Where Tenon fits in the setup decision
At this point, the question is whether Tenon supports the setup you have planned. If your workspace needs clear monitor placement, controlled cables, accessible power, a calmer accessory layer, and a desk that still looks resolved in the room, Tenon belongs on the shortlist for reasons beyond height adjustment alone. Tenon Mini belongs in the same decision path when the room is smaller but the user still wants the workspace to feel complete.
If you are still deciding whether Tenon matches your work style and room, start with Who Is Tenon Designed For?. If you already know Tenon is on your shortlist and want tradeoffs before buying, read the Beflo Tenon review.
If the setup logic here matches what you want, inspect dimensions, finishes, availability, controls, and current configuration options on the Tenon product page.
FAQ
Common Questions
What should I set up first on a Tenon desk?
Start with room position and monitor placement, then plan cable routing, power, accessories, and daily sit-stand heights. Tenon works best when those layers are planned as one workspace system before accessories are added, because its advantage is the complete workspace it can support, not height adjustment alone.
How do I manage cables on a Tenon standing desk?
Identify which cables need to move with the desk, leave enough slack for full height range, and test seated and standing positions before tying cables permanently. Cable routing should support movement, not only hide wires.
Can Tenon work with dual monitors?
Tenon can support dual-monitor setups when desk depth, viewing distance, monitor placement, cable slack, and accessory compatibility are planned carefully. Depth and cable path should be checked before finalizing the layout. For Tenon Mini, dual-monitor planning is more constrained, so the setup should be confirmed around actual monitor size, arm placement, and cable movement.

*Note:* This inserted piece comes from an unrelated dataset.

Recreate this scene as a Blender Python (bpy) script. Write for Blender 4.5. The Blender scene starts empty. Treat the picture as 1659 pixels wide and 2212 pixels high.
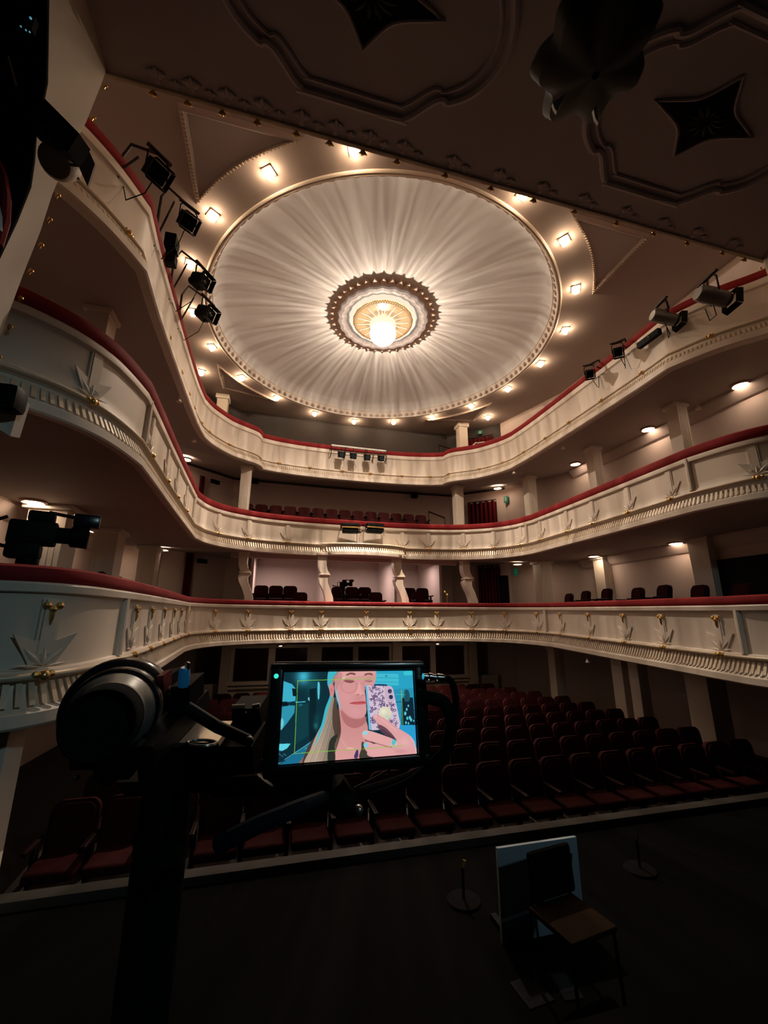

What accessories should I add to a Tenon workspace?
Add accessories only when they solve a setup problem: screen height, cable routing, charging, laptop placement, side equipment, storage, or lower-body support. A Tenon workspace system should integrate accessories into the desk setup instead of letting them become separate objects on the surface.
How often should I move between sitting and standing?
There is no single perfect schedule. Many people do well by changing position before discomfort builds, often every 30 to 60 minutes. The important part is making the height change easy enough to repeat.